**Supplied material**
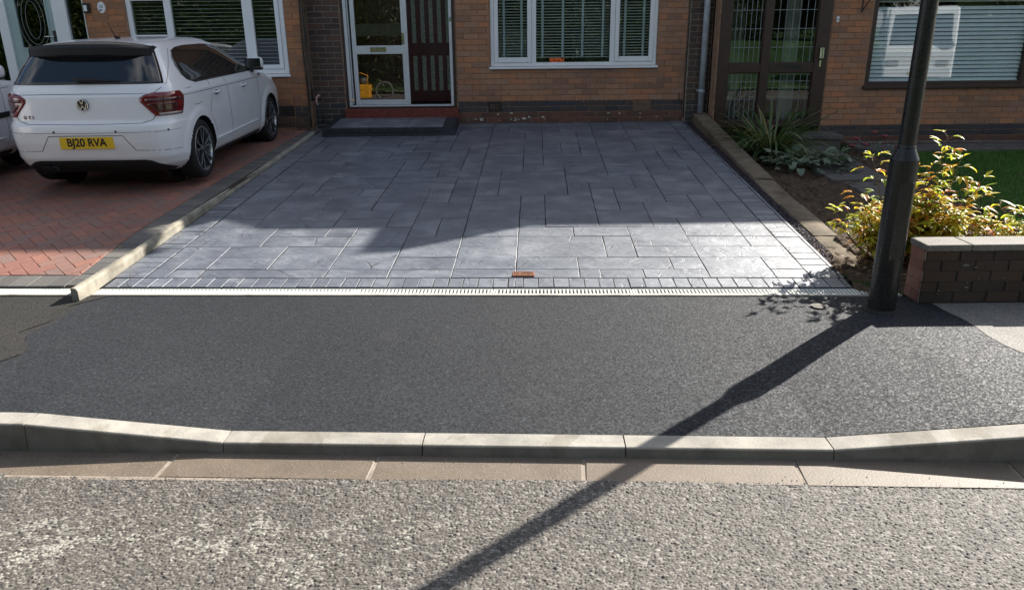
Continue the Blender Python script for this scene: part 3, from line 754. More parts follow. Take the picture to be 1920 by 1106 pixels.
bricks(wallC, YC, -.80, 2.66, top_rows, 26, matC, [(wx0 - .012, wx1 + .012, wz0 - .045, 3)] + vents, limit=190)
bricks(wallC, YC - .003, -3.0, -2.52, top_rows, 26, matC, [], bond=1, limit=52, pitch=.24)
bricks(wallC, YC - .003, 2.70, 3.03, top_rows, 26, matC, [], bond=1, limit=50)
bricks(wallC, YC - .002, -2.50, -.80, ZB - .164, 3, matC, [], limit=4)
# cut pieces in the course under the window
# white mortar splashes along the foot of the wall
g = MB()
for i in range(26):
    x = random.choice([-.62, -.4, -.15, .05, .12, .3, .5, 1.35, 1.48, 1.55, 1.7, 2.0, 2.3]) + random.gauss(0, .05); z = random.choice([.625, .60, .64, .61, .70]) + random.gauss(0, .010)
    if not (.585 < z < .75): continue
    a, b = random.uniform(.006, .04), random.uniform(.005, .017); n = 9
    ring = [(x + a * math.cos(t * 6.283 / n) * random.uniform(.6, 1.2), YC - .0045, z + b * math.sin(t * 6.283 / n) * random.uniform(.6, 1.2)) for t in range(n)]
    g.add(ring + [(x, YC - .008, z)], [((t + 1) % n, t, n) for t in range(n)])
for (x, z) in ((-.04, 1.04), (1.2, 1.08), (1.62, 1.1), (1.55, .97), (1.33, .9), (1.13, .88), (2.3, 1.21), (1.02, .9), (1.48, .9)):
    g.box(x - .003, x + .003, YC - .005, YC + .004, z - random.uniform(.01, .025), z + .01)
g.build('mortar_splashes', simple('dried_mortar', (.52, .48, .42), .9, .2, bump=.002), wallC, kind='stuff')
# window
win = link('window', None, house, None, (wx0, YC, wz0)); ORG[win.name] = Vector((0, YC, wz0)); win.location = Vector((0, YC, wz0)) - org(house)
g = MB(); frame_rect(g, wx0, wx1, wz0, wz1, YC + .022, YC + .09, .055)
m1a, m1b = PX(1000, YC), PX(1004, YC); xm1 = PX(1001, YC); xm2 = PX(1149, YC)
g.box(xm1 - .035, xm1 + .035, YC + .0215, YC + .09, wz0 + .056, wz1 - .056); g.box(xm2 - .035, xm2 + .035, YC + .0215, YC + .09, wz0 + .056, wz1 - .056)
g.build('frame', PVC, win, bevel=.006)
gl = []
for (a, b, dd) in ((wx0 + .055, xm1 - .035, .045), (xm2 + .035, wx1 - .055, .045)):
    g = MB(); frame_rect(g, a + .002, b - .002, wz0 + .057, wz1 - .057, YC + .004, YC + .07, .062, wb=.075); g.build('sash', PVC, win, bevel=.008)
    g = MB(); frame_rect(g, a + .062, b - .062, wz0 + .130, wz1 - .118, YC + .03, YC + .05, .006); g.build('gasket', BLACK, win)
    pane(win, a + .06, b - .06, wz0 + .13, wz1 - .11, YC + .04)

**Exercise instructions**
Every line above should be repeated exactly; pictures stay out of the copy.

**Result for this exercise**
Continue the Blender Python script for this scene: part 3, from line 754. More parts follow. Take the picture to be 1920 by 1106 pixels.
bricks(wallC, YC, -.80, 2.66, top_rows, 26, matC, [(wx0 - .012, wx1 + .012, wz0 - .045, 3)] + vents, limit=190)
bricks(wallC, YC - .003, -3.0, -2.52, top_rows, 26, matC, [], bond=1, limit=52, pitch=.24)
bricks(wallC, YC - .003, 2.70, 3.03, top_rows, 26, matC, [], bond=1, limit=50)
bricks(wallC, YC - .002, -2.50, -.80, ZB - .164, 3, matC, [], limit=4)
# cut pieces in the course under the window
# white mortar splashes along the foot of the wall
g = MB()
for i in range(26):
    x = random.choice([-.62, -.4, -.15, .05, .12, .3, .5, 1.35, 1.48, 1.55, 1.7, 2.0, 2.3]) + random.gauss(0, .05); z = random.choice([.625, .60, .64, .61, .70]) + random.gauss(0, .010)
    if not (.585 < z < .75): continue
    a, b = random.uniform(.006, .04), random.uniform(.005, .017); n = 9
    ring = [(x + a * math.cos(t * 6.283 / n) * random.uniform(.6, 1.2), YC - .0045, z + b * math.sin(t * 6.283 / n) * random.uniform(.6, 1.2)) for t in range(n)]
    g.add(ring + [(x, YC - .008, z)], [((t + 1) % n, t, n) for t in range(n)])
for (x, z) in ((-.04, 1.04), (1.2, 1.08), (1.62, 1.1), (1.55, .97), (1.33, .9), (1.13, .88), (2.3, 1.21), (1.02, .9), (1.48, .9)):
    g.box(x - .003, x + .003, YC - .005, YC + .004, z - random.uniform(.01, .025), z + .01)
g.build('mortar_splashes', simple('dried_mortar', (.52, .48, .42), .9, .2, bump=.002), wallC, kind='stuff')
# window
win = link('window', None, house, None, (wx0, YC, wz0)); ORG[win.name] = Vector((0, YC, wz0)); win.location = Vector((0, YC, wz0)) - org(house)
g = MB(); frame_rect(g, wx0, wx1, wz0, wz1, YC + .022, YC + .09, .055)
m1a, m1b = PX(1000, YC), PX(1004, YC); xm1 = PX(1001, YC); xm2 = PX(1149, YC)
g.box(xm1 - .035, xm1 + .035, YC + .0215, YC + .09, wz0 + .056, wz1 - .056); g.box(xm2 - .035, xm2 + .035, YC + .0215, YC + .09, wz0 + .056, wz1 - .056)
g.build('frame', PVC, win, bevel=.006)
gl = []
for (a, b, dd) in ((wx0 + .055, xm1 - .035, .045), (xm2 + .035, wx1 - .055, .045)):
    g = MB(); frame_rect(g, a + .002, b - .002, wz0 + .057, wz1 - .057, YC + .004, YC + .07, .062, wb=.075); g.build('sash', PVC, win, bevel=.008)
    g = MB(); frame_rect(g, a + .062, b - .062, wz0 + .130, wz1 - .118, YC + .03, YC + .05, .006); g.build('gasket', BLACK, win)
    pane(win, a + .06, b - .06, wz0 + .13, wz1 - .11, YC + .04)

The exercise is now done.